• [Material]:
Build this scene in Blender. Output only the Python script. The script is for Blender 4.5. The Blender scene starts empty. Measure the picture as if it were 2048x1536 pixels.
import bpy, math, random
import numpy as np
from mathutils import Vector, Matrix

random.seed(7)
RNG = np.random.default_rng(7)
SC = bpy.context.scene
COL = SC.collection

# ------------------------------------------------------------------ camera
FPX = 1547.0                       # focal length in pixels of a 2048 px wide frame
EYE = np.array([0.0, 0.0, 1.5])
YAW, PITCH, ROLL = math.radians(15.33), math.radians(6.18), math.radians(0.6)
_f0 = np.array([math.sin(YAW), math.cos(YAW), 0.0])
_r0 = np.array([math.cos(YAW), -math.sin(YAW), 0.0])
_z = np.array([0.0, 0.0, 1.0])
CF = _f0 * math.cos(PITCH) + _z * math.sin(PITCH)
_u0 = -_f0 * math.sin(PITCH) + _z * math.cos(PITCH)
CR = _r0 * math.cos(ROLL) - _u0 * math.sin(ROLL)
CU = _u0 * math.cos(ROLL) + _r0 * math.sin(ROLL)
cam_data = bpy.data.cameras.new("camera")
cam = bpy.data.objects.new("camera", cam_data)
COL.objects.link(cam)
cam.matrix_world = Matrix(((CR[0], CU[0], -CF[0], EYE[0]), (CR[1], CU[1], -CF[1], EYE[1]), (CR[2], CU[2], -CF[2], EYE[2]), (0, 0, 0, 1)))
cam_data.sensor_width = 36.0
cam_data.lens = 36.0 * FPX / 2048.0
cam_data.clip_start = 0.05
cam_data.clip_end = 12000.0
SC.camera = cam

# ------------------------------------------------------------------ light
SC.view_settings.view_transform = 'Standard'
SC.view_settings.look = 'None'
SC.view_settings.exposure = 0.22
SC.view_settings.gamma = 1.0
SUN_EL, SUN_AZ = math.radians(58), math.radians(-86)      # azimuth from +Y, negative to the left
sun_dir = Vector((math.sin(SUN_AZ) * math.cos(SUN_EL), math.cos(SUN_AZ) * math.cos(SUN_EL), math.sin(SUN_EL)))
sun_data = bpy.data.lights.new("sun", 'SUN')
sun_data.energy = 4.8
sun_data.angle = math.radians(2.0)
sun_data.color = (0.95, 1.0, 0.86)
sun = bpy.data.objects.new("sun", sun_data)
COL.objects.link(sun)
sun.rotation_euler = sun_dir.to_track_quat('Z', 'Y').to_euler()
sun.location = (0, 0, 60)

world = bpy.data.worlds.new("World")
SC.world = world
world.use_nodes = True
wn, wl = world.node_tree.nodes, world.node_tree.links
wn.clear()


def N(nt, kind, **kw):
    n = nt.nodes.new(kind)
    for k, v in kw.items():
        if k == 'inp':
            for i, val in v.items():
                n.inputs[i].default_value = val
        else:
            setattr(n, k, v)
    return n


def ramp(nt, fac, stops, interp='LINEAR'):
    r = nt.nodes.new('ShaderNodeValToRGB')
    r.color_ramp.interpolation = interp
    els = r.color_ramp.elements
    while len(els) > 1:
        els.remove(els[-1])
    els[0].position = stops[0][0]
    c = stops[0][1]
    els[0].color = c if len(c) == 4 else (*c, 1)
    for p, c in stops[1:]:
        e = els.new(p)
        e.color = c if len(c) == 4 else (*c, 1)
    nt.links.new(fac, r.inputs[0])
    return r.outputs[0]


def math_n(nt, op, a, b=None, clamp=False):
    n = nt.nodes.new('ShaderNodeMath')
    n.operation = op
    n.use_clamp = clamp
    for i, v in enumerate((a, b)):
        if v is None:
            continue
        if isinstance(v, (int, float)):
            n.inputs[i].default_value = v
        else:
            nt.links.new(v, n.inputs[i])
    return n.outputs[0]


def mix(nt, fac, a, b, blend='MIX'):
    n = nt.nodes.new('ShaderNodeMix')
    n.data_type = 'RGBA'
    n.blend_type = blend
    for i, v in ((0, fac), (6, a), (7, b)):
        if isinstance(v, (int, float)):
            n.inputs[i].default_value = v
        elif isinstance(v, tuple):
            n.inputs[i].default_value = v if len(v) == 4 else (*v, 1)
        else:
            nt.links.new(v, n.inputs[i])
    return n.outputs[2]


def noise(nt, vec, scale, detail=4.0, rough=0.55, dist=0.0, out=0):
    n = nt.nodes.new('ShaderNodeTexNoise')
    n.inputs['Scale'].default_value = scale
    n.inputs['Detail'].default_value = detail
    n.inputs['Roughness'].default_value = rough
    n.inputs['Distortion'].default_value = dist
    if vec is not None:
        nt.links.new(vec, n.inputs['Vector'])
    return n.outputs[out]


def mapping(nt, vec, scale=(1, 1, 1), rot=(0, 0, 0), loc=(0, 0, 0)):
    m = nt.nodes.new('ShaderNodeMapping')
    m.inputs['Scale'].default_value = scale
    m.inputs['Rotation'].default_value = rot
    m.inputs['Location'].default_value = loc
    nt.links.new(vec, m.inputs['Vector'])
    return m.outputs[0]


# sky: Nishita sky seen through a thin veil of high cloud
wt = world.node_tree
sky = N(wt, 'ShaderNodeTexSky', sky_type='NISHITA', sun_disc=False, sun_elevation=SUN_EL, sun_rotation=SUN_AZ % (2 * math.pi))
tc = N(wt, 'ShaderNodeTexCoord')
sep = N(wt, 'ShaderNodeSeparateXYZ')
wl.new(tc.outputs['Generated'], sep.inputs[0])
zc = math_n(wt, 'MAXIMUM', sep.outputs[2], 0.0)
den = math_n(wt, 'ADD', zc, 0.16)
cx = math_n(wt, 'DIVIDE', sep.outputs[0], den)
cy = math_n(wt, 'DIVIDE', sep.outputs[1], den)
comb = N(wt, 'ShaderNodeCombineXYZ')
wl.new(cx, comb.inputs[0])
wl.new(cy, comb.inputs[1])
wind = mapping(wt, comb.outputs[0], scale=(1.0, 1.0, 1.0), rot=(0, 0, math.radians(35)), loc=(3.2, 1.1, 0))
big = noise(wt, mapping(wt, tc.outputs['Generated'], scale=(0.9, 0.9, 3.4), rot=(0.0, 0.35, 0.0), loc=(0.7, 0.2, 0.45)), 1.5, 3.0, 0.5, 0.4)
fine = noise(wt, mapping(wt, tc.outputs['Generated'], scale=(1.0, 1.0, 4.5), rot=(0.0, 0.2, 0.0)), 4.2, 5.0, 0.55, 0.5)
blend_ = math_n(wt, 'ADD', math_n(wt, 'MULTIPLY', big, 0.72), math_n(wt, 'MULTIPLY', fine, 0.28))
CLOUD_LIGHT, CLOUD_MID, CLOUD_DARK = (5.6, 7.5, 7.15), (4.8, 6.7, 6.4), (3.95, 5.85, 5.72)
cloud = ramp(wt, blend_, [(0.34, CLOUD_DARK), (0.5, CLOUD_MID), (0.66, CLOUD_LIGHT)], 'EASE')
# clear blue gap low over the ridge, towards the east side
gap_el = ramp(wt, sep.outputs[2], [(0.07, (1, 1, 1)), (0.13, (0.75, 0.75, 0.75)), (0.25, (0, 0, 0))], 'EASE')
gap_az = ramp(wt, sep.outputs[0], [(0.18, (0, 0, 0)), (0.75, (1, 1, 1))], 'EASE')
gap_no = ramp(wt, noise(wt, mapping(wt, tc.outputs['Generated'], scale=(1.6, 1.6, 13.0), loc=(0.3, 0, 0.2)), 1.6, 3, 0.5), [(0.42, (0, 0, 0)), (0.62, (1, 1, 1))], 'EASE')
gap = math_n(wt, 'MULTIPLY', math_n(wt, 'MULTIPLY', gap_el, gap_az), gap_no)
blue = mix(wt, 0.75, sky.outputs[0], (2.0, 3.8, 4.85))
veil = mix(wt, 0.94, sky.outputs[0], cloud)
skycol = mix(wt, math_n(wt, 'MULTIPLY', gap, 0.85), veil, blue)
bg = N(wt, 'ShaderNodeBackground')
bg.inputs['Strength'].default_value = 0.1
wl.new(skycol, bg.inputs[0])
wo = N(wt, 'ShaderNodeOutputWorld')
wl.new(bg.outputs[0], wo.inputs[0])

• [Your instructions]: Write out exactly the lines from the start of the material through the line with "COL = SC.collection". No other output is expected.

• [Written solution]:
Build this scene in Blender. Output only the Python script. The script is for Blender 4.5. The Blender scene starts empty. Measure the picture as if it were 2048x1536 pixels.
import bpy, math, random
import numpy as np
from mathutils import Vector, Matrix

random.seed(7)
RNG = np.random.default_rng(7)
SC = bpy.context.scene
COL = SC.collection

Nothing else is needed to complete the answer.